--- Exercise brief ---
Some lines in the listing below may include the string "from". How many are there? Give only the number.

[Scripts that build scenes]
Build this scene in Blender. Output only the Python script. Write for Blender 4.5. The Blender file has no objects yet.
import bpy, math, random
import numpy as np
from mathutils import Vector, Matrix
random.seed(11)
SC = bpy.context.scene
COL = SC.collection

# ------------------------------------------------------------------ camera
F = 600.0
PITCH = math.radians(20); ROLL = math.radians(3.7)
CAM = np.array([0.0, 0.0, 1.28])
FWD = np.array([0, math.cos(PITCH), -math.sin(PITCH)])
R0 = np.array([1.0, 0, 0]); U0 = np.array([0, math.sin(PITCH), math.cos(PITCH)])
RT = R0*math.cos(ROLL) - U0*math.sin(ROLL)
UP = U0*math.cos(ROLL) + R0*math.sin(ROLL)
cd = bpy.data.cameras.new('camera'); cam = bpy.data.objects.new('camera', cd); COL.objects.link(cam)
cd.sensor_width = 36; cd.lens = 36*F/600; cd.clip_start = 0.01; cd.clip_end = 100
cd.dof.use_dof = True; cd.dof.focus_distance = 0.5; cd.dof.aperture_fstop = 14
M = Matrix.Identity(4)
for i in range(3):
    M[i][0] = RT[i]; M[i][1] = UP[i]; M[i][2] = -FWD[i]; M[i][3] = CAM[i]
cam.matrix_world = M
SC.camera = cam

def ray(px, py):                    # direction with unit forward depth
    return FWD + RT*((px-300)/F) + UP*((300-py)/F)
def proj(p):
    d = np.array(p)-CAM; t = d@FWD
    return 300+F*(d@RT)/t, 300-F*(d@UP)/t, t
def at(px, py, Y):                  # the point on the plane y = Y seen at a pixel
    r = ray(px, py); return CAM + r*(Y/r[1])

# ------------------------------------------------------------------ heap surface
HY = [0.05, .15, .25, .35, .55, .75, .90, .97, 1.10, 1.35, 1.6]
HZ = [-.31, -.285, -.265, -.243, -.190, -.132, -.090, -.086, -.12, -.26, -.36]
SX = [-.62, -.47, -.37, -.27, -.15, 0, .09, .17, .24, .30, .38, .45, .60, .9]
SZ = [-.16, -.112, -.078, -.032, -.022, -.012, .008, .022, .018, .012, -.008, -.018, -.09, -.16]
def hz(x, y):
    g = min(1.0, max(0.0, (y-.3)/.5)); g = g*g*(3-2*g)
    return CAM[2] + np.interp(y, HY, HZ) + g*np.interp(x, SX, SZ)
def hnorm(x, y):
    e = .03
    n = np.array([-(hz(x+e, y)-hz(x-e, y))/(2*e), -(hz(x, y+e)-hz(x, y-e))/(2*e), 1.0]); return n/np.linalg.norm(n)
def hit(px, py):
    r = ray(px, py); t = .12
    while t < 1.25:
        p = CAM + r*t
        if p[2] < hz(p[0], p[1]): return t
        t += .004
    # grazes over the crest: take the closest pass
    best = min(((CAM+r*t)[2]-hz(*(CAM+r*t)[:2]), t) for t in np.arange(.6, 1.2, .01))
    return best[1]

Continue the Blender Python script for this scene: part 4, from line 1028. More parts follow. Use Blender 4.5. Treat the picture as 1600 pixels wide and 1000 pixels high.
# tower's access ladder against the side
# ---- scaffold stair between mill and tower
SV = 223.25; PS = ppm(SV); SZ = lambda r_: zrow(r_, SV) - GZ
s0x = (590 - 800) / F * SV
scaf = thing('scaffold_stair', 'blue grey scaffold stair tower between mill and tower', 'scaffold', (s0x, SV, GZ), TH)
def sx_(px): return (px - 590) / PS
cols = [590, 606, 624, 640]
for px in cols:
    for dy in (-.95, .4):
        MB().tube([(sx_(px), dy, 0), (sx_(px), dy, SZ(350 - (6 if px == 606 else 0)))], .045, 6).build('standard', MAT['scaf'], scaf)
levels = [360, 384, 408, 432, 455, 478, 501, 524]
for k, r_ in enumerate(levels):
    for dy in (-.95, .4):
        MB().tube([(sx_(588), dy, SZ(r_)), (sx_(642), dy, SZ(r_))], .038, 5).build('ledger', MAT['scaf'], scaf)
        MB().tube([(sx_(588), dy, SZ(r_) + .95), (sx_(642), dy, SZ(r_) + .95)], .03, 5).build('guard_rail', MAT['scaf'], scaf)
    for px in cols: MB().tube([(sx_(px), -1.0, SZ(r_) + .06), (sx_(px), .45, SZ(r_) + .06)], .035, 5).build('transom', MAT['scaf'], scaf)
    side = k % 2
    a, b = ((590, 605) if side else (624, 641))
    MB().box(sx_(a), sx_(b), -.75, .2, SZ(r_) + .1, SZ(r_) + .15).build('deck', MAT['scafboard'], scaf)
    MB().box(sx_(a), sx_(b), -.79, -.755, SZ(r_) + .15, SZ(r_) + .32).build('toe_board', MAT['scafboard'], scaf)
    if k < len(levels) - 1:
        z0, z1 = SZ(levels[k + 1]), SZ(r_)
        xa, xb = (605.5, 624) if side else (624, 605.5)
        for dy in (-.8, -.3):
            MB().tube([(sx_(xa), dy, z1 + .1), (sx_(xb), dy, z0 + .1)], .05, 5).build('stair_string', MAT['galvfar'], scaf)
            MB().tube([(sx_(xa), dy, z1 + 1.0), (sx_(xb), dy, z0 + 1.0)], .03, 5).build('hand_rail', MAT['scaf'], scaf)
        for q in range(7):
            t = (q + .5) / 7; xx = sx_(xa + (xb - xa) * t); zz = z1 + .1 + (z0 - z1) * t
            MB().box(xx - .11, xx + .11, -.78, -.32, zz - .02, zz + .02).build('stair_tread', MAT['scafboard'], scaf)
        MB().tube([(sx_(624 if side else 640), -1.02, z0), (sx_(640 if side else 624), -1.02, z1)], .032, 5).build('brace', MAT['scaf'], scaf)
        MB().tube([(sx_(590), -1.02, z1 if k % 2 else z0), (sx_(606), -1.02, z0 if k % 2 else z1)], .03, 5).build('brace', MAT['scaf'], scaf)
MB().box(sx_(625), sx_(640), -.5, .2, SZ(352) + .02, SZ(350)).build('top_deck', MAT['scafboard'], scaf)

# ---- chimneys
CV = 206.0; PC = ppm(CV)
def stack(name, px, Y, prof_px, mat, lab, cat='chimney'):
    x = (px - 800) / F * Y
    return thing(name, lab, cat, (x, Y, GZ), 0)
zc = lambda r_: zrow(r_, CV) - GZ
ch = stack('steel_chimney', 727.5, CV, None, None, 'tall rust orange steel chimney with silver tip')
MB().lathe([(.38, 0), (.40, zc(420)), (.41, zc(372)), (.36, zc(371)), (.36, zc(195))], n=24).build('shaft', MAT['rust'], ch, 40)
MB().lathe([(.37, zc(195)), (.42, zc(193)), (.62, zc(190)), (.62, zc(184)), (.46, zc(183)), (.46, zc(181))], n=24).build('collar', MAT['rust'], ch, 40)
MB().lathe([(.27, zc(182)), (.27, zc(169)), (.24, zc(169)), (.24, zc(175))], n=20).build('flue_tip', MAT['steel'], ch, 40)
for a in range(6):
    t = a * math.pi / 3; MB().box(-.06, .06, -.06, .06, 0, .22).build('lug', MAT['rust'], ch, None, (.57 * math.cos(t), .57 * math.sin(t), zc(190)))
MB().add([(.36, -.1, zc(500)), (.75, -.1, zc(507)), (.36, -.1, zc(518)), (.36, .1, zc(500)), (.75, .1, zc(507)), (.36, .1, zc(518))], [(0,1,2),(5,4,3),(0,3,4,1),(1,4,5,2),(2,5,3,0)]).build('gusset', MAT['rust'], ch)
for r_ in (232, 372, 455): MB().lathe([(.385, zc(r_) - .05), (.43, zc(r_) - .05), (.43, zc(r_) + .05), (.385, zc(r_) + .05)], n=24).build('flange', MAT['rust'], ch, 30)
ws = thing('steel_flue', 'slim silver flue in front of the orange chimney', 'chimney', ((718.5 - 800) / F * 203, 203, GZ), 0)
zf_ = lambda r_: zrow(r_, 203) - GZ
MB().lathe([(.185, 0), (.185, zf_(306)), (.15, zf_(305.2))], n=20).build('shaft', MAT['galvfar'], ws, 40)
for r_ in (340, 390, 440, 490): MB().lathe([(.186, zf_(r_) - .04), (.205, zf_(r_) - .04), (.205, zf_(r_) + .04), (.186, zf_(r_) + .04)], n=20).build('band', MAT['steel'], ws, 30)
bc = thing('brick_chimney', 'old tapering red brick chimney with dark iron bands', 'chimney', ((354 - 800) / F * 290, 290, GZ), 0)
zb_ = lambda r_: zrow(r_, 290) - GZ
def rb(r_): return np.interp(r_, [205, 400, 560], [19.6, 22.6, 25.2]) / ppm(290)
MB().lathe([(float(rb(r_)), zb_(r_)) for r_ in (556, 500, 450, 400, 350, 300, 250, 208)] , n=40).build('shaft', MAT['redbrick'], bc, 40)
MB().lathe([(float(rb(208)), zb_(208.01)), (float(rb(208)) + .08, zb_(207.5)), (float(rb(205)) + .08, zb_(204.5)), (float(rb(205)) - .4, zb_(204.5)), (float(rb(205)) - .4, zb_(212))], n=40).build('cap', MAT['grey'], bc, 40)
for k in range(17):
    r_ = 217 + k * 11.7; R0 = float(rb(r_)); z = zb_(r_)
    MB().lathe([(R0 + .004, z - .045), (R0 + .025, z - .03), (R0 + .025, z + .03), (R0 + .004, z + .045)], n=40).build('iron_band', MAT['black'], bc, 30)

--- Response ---
2